Le 7 mars, pour la seconde fois, c’est Marian-Jean Marinescu et non Weber qui représente le PPE en réunion des présidents. Weber n’a pas non plus souhaité discuter de ce dossier avec son homologue S&D, Udo Bullmann. Il s’était pourtant impliqué en juin 2018 en demandant à son groupe de soutenir le rapport sur le détachement des routiers, donnant alors des gages à l’Est.
Technique no 5 : se servir de l’échéance électorale
Mais Manfred Weber doit déjà faire face à d’âpres divisions au sein de son parti, notamment sur l’exclusion ou pas du dirigeant hongrois Viktor Orbán. Et il est en campagne. Avec l’arrivée des élections, chacun se positionne à l’envi en parangon de l’Europe sociale ou du marché unique européen.
Le scrutin est utilisé comme argument par les deux camps :
"Un vote est trop risqué. Il faut éviter un nouvel échec sur ce dossier avant les élections", explique-t-on dans le groupe PPE. Le conservateur letton Roberts Zile explique à Contexte :
"De quoi va-t-on avoir l’air si on passe une réforme qui divise tant à une courte majorité. Quelle Europe montre-t-on ?"
À gauche, ou dans les délégations PPE des pays de l’Ouest, l’argument des élections est retourné : "De quoi va-t-on avoir l’air si on n’adopte pas notre position sur une réforme aussi importante pour les travailleurs du secteur ?"
Mais des députés relativisent l’impact de ce dossier sur le résultat des élections. À l’image de Pavel Telicka (ADLE, République tchèque), interrogé par Contexte :
"Est-ce que je vais gagner ou perdre l’élection sur ce dossier ? Je ne crois pas."
Technique no 6 : maîtriser l’art de l’obstruction
La guerre d’usure a duré jusqu’au jour du vote, le 4 avril.
Les présidents ont d’abord fixé le scrutin au 27 mars. Un groupe de plus de 38 députés demande l’ajournement, déplorant les conditions du vote, alors que plus de 1 200 amendements ont été déposés sur le rapport Ertug et les textes initiaux de la Commission relatifs au détachement et au temps de repos. Une liasse qu’ils ont largement contribué à épaissir.
À l’ouverture de la plénière, le 25 mars, leur requête est rejetée… à deux voix près.
Le 26, Antonio Tajani annonce une nouvelle motion pour annuler le scrutin, au titre de l’article 187 du règlement.
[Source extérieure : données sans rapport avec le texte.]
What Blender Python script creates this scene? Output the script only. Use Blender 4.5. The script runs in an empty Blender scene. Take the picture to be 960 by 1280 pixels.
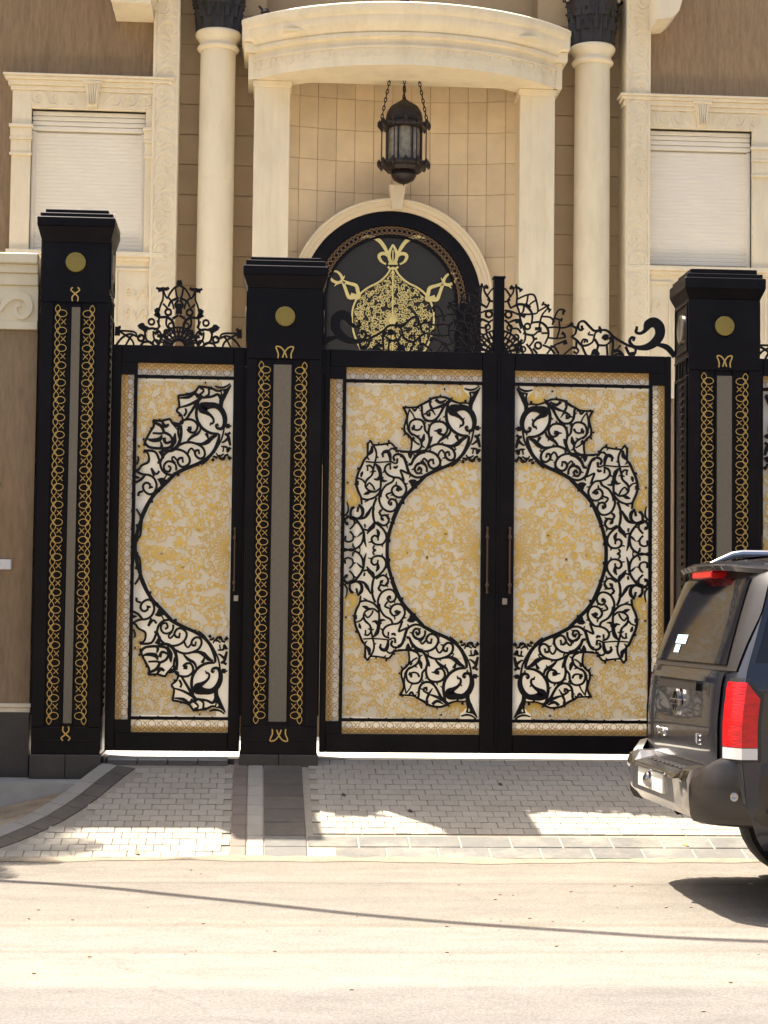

Motif : pas de positions adoptées en commission sur le détachement et le temps de repos. Elle doit être soumise à la plénière le lendemain à 10 heures, alors que la séance de vote est prévue à 12 h 30.
Le 27, le président du Parlement ne met pas au vote cette dernière requête, mais décide de renvoyer les textes en commission, en urgence, le 2 avril, afin de passer les amendements au tamis, avant un retour en séance le 4. Une procédure permise par l’article 175 du règlement, si plus de 50 amendements ou demandes de vote séparé sont enregistrés.
Une "obstruction", selon le mot du président, assumée par les opposants à cette réforme :
"Effectivement, il s’agissait d’obstruction", répond Kosma Zlotowski (CRE), interrogé par Contexte. "C’est le jeu normal du Parlement. On ne voulait pas que ce paquet soit voté pendant ce mandat. On a donc fait de l’obstruction."
"S’ils veulent, ils n’ont qu’à changer les règles des amendements", lance Peter Kouroumbashev (S&D, Bulgarie).
Les députés votent sur les amendements un par un, dans une réunion de la commission des Transports frisant l'absurde, le 2 avril, dans le but de rejeter tous ceux qui n’obtiennent pas au moins un tiers des voix (17). Cinq heures de vote tendu et inutile, car une centaine d’amendements seulement ont été retirés de la longue liste. Le reste est renvoyé en plénière deux jours plus tard.
Le 3 avril, les groupes CRE et EFDD tentent une ultime motion d’annulation. Elle est rejetée à l’ouverture de la plénière. Le vice-président commence alors le vote des trois rapports, amendement par amendement. Après trois amendements, on compte déjà trois demandes de vérification et un rappel au règlement. Le vice-président utilise son droit de rassembler les amendements en bloc (article 174.8 du règlement), pour abréger cette saga. Décision contestée. Un débat s’ouvre alors sur la cohérence des blocs d’amendements, suivi d'un vote sur le vote en bloc. Adopté. Le paquet routier est ensuite voté… en quelques instants.
"Le Parlement européen est réduit à l’inefficacité lorsque les intérêts nationaux prévalent. Il faut privilégier le dénominateur commun. On n’est pas parvenu à le faire, donc c’est un échec. Le règlement a été utilisé pour arranger les uns et les autres. Maintenant, on joue l’inquiétude à gauche ou ailleurs", a regretté la députée PPE autrichienne Claudia Schmidt, le 27 mars, comme un résumé de l’état de l’Union à l’aune des élections.